NU Online News Service, June 20, 2:58 p.m. EDT

The U.S. Supreme Court dismissed a class-action lawsuit alleging sex discrimination against Wal-Mart, and lawyers say the ruling narrows the grounds on which class-action status can be sought, whatever the issue.

The ruling that the lawsuit was too broad to be classified as a class action was unanimous.

But, the court split 5-4 along conservative-liberal lines on the issue of whether the case could be narrowed to remain a class action for 1.5 million women employees of the company.

The case is Wal-Mart v. Dukes, No. 10-27.

It deals with the decision both by a lower court and the 9th Circuit Court of Appeals to certify as a class “all women employed by Wal-Mart at any time after Dec. 26, 1998.”

The suit alleges that Wal-Mart, as a policy, pays women less, gives them fewer promotions and that these promotions take longer to obtain.

Lawyers for Seyfarth Shaw, a New York law firm, said after the decision, “In workplace law circles, today is ‘D-Day.’

“Today's ruling confirms what we predicted—Dukes creates a new landscape for Rule 23 certification issues and is apt to impact employment-discrimination litigation for years to come,” Seyfarth Shaw lawyers Gerald Maatman Jr. and Laura Lamechtlen say.

They note that the opinion, authored by Justice Antonin Scalia, addresses two primary questions: whether the order certifying a class conforms to the requirements of Federal Rule of Civil Procedure 23(a); and whether claims for monetary relief can be certified under Federal Rule of Civil Procedure 23(b)(2) and, if so, under what circumstances.

In the opinion, Scalia says, “The workers provide no convincing proof of a companywide discriminatory pay and promotion policy.”

"Scalia's repeated references to the need for a ‘common policy’ that is unlawful, not just common, should be very helpful in all class-based cases," says Elise Bloom, co-hair of the Labor & Employment Law Department at Proskauer and co-head of the firm’s Class/Collective Action Group in New York.

But Justice Ruth Bader Ginsburg says the court would have returned the case to a lower court and let the workers try to press ahead with a class action under a different legal theory.

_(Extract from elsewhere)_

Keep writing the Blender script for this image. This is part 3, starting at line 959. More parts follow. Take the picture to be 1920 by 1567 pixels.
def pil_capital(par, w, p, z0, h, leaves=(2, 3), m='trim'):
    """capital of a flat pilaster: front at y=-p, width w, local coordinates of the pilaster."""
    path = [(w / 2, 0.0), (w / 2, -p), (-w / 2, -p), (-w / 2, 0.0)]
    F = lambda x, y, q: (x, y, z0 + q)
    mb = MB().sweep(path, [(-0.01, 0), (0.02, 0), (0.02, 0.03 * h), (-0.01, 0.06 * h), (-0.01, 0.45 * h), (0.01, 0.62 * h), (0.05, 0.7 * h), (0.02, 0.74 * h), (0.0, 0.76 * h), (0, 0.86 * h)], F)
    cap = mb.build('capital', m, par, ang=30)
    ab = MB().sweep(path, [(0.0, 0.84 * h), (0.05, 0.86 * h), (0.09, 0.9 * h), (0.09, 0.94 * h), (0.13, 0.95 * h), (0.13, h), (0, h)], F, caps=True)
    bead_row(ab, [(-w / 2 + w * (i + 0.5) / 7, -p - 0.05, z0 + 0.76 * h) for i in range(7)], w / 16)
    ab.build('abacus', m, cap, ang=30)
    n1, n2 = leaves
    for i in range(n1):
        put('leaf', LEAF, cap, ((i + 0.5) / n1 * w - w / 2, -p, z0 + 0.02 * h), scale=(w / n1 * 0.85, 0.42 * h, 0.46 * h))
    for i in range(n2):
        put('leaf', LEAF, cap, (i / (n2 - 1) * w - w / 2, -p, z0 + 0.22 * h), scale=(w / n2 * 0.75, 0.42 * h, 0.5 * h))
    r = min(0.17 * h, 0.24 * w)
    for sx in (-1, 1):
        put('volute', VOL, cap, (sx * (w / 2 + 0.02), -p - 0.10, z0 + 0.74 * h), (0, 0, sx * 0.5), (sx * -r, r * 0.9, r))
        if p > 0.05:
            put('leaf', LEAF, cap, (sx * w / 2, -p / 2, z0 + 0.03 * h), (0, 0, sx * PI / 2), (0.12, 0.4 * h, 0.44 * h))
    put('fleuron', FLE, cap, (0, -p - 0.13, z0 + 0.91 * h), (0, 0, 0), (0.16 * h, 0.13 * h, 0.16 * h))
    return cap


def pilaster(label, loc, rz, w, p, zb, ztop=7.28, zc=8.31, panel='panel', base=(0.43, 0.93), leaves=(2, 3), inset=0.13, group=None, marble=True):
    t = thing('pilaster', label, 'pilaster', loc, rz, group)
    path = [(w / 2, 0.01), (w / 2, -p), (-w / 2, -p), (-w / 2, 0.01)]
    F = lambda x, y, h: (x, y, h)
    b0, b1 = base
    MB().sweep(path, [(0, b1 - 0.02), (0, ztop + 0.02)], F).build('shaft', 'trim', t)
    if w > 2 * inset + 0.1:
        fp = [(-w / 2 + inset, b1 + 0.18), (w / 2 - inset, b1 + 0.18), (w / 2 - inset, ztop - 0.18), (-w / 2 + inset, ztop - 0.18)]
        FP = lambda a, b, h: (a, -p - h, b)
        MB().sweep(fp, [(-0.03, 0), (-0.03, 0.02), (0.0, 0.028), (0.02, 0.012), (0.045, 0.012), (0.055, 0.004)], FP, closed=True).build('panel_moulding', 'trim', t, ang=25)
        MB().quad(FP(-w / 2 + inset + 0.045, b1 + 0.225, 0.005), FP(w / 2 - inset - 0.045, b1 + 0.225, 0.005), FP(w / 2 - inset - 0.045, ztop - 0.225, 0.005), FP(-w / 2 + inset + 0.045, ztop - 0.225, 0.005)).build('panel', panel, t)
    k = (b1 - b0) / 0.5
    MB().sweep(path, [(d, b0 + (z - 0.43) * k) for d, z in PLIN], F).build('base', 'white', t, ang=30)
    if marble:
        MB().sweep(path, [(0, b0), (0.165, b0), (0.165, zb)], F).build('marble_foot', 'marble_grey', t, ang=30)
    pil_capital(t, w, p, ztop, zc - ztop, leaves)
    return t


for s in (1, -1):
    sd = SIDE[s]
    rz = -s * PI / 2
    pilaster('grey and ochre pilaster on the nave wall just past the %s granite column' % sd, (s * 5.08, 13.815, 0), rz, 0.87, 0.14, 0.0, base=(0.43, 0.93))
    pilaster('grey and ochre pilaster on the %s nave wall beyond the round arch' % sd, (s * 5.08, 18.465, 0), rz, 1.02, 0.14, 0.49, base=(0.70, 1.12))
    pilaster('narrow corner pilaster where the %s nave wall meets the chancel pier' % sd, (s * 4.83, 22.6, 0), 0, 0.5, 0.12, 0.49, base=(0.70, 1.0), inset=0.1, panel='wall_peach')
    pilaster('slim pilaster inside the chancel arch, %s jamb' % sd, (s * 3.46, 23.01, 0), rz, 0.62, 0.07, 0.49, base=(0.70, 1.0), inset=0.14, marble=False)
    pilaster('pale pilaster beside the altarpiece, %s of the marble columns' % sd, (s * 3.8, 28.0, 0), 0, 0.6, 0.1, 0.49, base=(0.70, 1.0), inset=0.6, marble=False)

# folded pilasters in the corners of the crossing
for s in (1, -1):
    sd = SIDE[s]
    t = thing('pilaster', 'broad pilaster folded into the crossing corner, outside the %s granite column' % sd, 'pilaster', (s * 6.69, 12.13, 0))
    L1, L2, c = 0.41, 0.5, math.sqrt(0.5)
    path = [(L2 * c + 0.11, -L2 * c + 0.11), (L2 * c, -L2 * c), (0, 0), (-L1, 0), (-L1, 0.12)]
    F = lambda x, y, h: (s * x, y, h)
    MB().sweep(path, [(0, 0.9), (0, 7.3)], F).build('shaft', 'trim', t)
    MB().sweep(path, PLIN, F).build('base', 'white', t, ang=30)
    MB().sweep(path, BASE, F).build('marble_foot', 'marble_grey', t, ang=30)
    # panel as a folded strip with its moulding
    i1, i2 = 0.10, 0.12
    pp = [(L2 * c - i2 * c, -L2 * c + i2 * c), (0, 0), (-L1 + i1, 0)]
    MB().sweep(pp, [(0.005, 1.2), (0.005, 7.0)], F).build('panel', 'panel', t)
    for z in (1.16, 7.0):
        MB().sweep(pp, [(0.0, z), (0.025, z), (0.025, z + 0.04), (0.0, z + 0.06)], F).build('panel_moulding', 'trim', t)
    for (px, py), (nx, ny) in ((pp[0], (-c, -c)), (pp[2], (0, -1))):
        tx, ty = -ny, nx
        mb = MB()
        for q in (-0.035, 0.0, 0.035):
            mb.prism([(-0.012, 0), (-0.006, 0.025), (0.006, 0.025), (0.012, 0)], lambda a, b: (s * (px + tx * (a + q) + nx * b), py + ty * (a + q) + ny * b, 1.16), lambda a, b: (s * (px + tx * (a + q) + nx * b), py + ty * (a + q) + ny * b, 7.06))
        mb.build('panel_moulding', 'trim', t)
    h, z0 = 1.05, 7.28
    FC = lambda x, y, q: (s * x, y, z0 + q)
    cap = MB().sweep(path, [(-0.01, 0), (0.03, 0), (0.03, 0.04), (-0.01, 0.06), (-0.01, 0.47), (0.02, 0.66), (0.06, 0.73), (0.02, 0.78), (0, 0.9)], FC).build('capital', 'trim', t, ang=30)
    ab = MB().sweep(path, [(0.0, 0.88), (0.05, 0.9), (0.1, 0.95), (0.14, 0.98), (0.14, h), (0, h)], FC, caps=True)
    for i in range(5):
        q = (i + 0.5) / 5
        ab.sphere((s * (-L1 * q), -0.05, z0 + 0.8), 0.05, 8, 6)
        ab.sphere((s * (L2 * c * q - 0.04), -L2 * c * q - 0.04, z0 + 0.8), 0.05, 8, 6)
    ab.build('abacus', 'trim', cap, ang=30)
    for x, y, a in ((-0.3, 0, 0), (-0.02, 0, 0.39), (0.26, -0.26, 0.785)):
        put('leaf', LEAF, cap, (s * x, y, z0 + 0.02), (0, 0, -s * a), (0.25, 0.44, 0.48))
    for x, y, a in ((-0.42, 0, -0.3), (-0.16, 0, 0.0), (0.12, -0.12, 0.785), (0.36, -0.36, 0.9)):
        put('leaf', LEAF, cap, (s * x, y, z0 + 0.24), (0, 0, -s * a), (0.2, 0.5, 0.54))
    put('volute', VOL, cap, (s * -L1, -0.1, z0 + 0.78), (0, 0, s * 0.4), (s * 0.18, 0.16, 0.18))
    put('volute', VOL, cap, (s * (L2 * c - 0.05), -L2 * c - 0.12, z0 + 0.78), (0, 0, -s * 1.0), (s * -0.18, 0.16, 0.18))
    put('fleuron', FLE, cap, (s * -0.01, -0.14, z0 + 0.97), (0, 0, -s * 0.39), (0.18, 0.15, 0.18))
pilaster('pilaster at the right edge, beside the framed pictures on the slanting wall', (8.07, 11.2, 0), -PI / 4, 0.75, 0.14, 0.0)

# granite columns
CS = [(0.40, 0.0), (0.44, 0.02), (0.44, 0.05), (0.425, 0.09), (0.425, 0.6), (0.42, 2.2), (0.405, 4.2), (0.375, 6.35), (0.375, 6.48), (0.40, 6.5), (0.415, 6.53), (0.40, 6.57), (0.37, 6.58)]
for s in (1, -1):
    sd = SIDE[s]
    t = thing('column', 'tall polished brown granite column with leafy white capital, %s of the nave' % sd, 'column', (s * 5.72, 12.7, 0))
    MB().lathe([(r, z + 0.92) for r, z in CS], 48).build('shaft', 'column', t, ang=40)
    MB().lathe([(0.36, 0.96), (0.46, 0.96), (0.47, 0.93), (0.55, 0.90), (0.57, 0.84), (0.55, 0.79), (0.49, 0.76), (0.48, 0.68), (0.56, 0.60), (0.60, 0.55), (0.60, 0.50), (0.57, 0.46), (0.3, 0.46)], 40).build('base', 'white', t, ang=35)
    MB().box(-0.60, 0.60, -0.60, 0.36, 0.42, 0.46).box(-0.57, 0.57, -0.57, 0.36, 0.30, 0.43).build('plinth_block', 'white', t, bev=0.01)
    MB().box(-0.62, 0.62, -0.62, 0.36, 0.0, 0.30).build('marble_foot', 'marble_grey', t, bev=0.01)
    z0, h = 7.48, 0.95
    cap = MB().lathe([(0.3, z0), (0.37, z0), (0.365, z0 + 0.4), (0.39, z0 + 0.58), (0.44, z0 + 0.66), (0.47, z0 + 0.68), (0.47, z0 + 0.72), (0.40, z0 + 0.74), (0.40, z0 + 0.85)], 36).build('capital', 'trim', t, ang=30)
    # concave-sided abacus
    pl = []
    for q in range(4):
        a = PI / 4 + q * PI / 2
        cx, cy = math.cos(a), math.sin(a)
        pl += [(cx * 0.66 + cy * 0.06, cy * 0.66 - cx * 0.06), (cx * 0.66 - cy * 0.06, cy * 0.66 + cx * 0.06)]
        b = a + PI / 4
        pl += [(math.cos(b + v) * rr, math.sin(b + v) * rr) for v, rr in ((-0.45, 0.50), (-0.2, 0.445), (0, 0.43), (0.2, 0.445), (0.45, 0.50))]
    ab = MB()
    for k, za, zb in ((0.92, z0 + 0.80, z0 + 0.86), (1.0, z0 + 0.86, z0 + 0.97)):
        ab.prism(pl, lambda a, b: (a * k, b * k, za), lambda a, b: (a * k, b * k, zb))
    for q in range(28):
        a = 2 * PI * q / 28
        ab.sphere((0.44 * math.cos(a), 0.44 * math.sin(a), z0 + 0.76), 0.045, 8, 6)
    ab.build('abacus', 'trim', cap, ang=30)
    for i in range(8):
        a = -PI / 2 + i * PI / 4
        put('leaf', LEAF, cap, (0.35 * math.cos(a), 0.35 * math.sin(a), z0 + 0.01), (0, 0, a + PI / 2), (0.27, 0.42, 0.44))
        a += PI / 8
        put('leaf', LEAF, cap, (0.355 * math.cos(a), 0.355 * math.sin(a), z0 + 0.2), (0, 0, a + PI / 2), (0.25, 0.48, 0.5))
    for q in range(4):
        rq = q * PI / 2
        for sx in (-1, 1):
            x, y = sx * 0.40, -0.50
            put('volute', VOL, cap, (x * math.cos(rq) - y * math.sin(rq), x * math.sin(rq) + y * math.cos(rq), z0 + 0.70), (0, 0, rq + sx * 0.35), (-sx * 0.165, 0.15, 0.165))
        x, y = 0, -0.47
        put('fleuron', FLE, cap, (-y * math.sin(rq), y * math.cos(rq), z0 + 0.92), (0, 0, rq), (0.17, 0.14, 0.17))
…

Maatman and Lamechtlen say, “In short, the Supreme Court’s opinion re-positions the goal posts on the playing fields of how workplace class actions are structured, defended and litigated.”

They say that in the majority ruling, the Supreme Court held that the plaintiffs failed to demonstrate commonality under Rule 23(a)(2) and unanimously held that the back-pay claims could not be properly certified under Rule 23(b)(2).

“The impact of the ruling will be significant to employers for their approach to employment-discrimination litigation,” Maatman and Lamechtlen say.

As such, Dukes determines how much, for purposes of Rule 23(a), class members must have in common for a class action to be certified and the extent to which claims for money damages can ever be certified under Rule 23(b)(2).

Robin Conrad, executive vice president of the U.S. Chamber of Commerce’s National Chamber Litigation Center, says, “We applaud the Supreme Court for affirming that mega-class actions such as this one are completely inconsistent with federal law.”

She adds, “Every single Supreme Court justice disagreed with the 9th Circuit’s decision, which radically lowered the standard for certifying class actions and opened the door to even more bet-the-business blockbuster class actions.”

Amanda Dealy Haverstick, special employment law counsel at Proskauer in Newark, N.J., says, “The Supreme Court’s emphasis that a class cannot be certified based on statistical disparities and vague social framework analysis alone constitutes a strong blow to the plaintiffs’ class action bar. The days of plaintiff-side employment attorneys almost guaranteeing a class certification award simply by hiring an expert to submit a report are now over. Statisticians and social scientists will have to seriously recast their canned expert reports if they are to have any chance at persuading a court to certify a class after Wal-Mart."